NEW YORK CITY — Tyrone Gooding was living at his aunt’s house in Red Hook when Hurricane Sandy devastated his neighborhood in 2012.

“When you went left or right, everything was under water,” he said. “The water was past the windows.”

While the flooding spared his family’s home, it flooded the streets around it and disrupted his life.

But years later, Gooding, 33, found a silver lining in the deadly storm’s aftermath.

Through an unprecedented deal with labor unions, and as part of the city’s commitment to hire local workers for post-Hurricane Sandy rebuilding, he began taking classes at a Workforce1 center in Coney Island.

The center provided training to join one of the city’s unions. Gooding, who’s worked in construction since he was 17, had tried to join a union in the past, waiting on line for hours just to apply.

His non-union work on construction sites around the city were inconsistent, and he could be fired for any reason, at any moment, he said.

“I would have to be up and calling them at 6 a.m. or I would go to sites on my own and try to get a number and call them for the next couple months,” he said. “You gotta hustle.”
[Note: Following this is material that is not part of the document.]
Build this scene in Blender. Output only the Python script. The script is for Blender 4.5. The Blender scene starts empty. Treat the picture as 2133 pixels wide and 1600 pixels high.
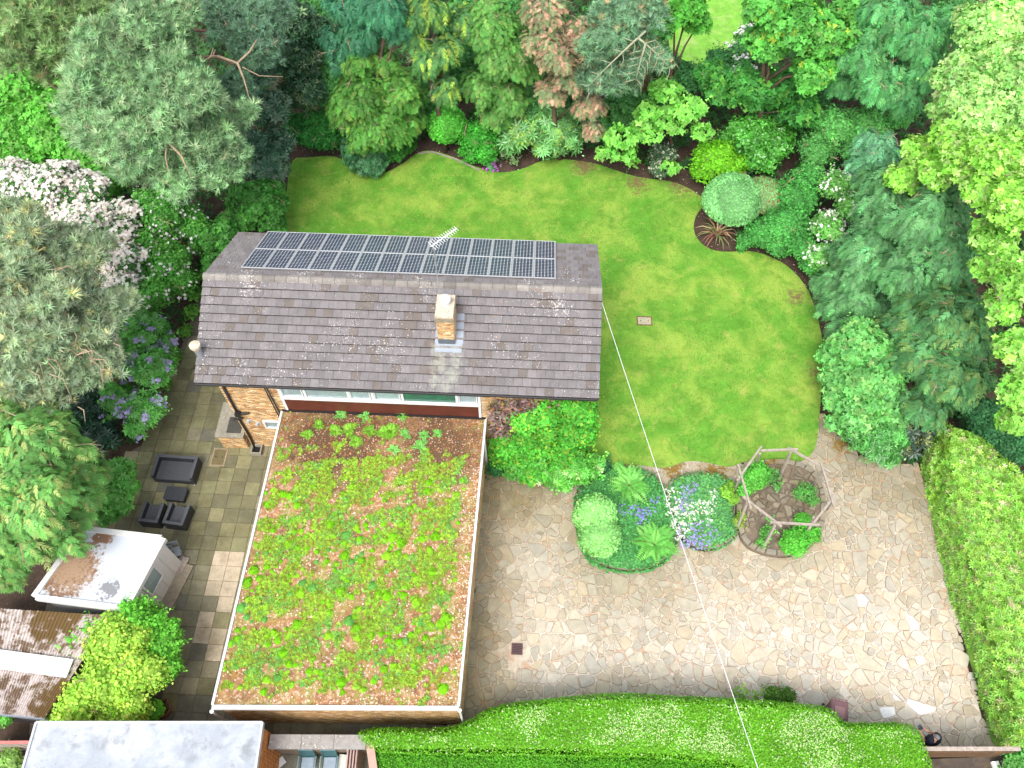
import bpy, math, random
import numpy as np
from mathutils import Vector, Matrix
from mathutils.geometry import tessellate_polygon

SC = bpy.context.scene
# ------------------------------------------------------------------ camera, world, sun, exposure
CAM_H, FPX, PITCH = 31.4, 1725.0, math.radians(58)
cam = bpy.data.cameras.new('camera'); cam.sensor_width = 36; cam.lens = FPX / 2133 * 36
cam.clip_start = .1; cam.clip_end = 600
camo = bpy.data.objects.new('camera', cam); SC.collection.objects.link(camo)
camo.location = (0, 0, CAM_H); camo.rotation_euler = (math.radians(90) - PITCH, 0, 0)
SC.camera = camo
SUN_EL, SUN_AZ = math.radians(56), math.radians(200)     # azimuth clockwise from +Y (behind the camera, a little left)
w = bpy.data.worlds.new('World'); SC.world = w; w.use_nodes = True
wn, wl_ = w.node_tree.nodes, w.node_tree.links
sky = wn.new('ShaderNodeTexSky'); sky.sky_type = 'NISHITA'; sky.sun_disc = False
sky.sun_elevation = SUN_EL; sky.sun_rotation = SUN_AZ; sky.dust_density = 4; sky.air_density = 1.2
hs = wn.new('ShaderNodeHueSaturation'); hs.inputs['Saturation'].default_value = .35
wl_.new(sky.outputs[0], hs.inputs['Color']); wl_.new(hs.outputs[0], wn['Background'].inputs[0])
wn['Background'].inputs[1].default_value = .15
sun = bpy.data.lights.new('sun', 'SUN'); sun.energy = 1.15; sun.angle = math.radians(28); sun.color = (1, .95, .88)
suno = bpy.data.objects.new('sun', sun); SC.collection.objects.link(suno)
sd = Vector((math.sin(SUN_AZ) * math.cos(SUN_EL), math.cos(SUN_AZ) * math.cos(SUN_EL), math.sin(SUN_EL)))
suno.rotation_euler = (-sd).to_track_quat('-Z', 'Y').to_euler(); suno.location = sd * 60
SC.view_settings.view_transform = 'Standard'; SC.view_settings.look = 'None'
SC.view_settings.exposure = 1.12; SC.view_settings.gamma = 1; SC.view_settings.use_curve_mapping = False
SC.render.engine = 'CYCLES'; SC.cycles.max_bounces = 6; SC.cycles.transparent_max_bounces = 4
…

Gooding began his four-year apprenticeship with the Metallic Lathers Local 46 earlier this year, working first on major roadways and currently on a high rise in Times Square.

He’s one of the more than 1,000 Hurricane Sandy-effected New Yorkers who have been hired since the storm, mostly for the Build It Back program, through hiring initiatives like Workforce1 and other recovery programs.

The city negotiated the country’s first project labor agreement for single-family home rebuilding, committing to 20 percent of those working on rebuilding efforts be local residents. They also committed to recruiting 100 local residents into union apprenticeship programs.

They’ve already exceeded that goal, with 113 residents joining unions more than 20 percent local hires on Build It Back jobs.

Although he’s only been with his union a few months, it’s completely turned his life around, Gooding said. The father of five has a new apartment and began paying off debt he’d accumulated over the years. And he’s working on things he can show his kids one day — showing them he laid the steel to reinforce concrete on skyscrapers in his city.

“I actually have a career,” Gooding said about his experience with Workforce1. “It’s the greatest thing about the program.”

The local hiring boom has been a rare bright spot for Build It Back, which has been bogged down by delays, financial issues, and a host of other problems. Despite helping less than half of the original applicants, they still need an additional $500 million to finish construction and home elevation jobs.

Mayor Bill de Blasio this year admitted they wouldn’t make his goal to complete the program by the end of 2016 — something he first blamed on the “tangle of bureaucracy,” but later said was the fault of homeowners with a “different reality” than the city.

Yet the hiring impact is still felt by those throughout the city.

Kevin Dickinson, 28 realized he wanted to go into construction when he mucked out the basement of his family’s Oakwood Beach, Staten Island, home.

“I had no formal training when Sandy happened,” he said. “It was a necessity, and through that necessity it grew into a love of working with my hands, and now it’s a career.”

He knew it wasn’t easy getting into a union, and he quickly applied to the training program, taking classes in Coney Island, he said.

He’s been an apprentice with the carpenter’s union for about a year and his first job was working on homes getting elevated through Build It Back in his own neighborhood.

Dickinson framed new hurricane-proof windows, put up drywall, and applied fire-proof caulking in neighborhood homes. Having been through the storm and rebuilding process himself, the significance wasn’t lost on him.

“Working on a person’s house is very sensitive, especially one affected by Sandy,” he said. “It’s a lot more personal.”

He sees the job programs as a major positive to come out of Hurricane Sandy, although it is “a bittersweet thing.”

Both he and Gooding say they tell everyone they know about the programs available, knowing firsthand the change their new jobs have had in their own lives.

“You’re giving opportunities to people to actually make a real living and have a career you can be proud of,” he said.

“Nothing is more beautiful than that.”